Cina, un anno dopo gli scontri tra han e uiguri a Urumqi

Un giovane uiguro che sventola un drappo rosso con cinque stelle, la bandiera della Repubblica popolare cinese. Basterebbe quest’ immagine per capire quanto sia difficile raccontare gli scontri del 5 luglio dello scorso anno a Urumqi. Il bilancio delle violenze, secondo le fonti ufficiali, fu di 197 morti e oltre 1700 feriti.
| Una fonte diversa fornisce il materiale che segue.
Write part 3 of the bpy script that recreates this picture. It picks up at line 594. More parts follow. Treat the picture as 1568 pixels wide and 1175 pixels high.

I giornali di tutto il mondo scoprirono così lo Xinjiang e la questione uigura, la minoranza musulmana e di origine turca che abita la Regione autonoma dello Xinjiang.

Trascorso un anno dagli scontri tra cinesi han e uiguri è bene tentare di dare a tutti gli strumenti perché possano elaborare una propria opinione sui fatti, senza cadere in facili visioni in bianco e nero. “Ci sono molte cose che noi ancora non sappiamo, e che non potremo mai sapere”, ha detto James Willard, docente di storia alla Georgetown University di Washington, “anche se alcune cose sono chiare perfino con le limitate informazioni disponibili”.

Una cosa è certa i moti di Urumqi sono stati diversi da quelli del 1997 a Gulja. Allora le motivazioni sociali si mischiarono alle connotazioni religiose. Un anno fa gli studenti scesi in piazza non hanno invocato l’indipendenza, come sarebbe piaciuto a una parte della diaspora uigura in esilio. Chiedevano a Pechino una reale autonomia, manifestando la propria lealtà alla Cina sfilando sotto le bandiere della Repubblica Popolare.

Come la rivolta in Tibet nel 2008 anche quella nello Xinjiang ha però messo in discussione la stabilità politica della nazione cinese. Il separatismo è stato indicato da Pechino come il filo rosso che lega le due sollevazioni. La risposta delle autorità è stata il porre l’enfasi sull’unità nazionale diventata l’ideologia fondante della Cina dopo l’abbandono della retorica socialista negli anni Ottanta. Ma a differenza dello Stato-nazione conosciuto in occidente la Cina è più uno stato unitario pluralistico, dove convivono 56 diverse nazionalità legate da vincoli di interdipendenza e da una comune memoria storica.

E pur con le sue specificità a Urumqi scoppiò quello che Pechino definisce ‘un incidente di massa’. Sono decine di migliaia ogni anno: nascono da dispute contro i funzionari locali corrotti, dagli espropri forzati di abitazioni o terreni, dai compensi non pagati, dalle ingiustizie ai danni dei cittadini, dai soprusi compiuti dal potente di turno e coperti dalla polizia complice e corrotta.

Tutti spunti e idee per capire la complessità di ciò che accade in terra cinese.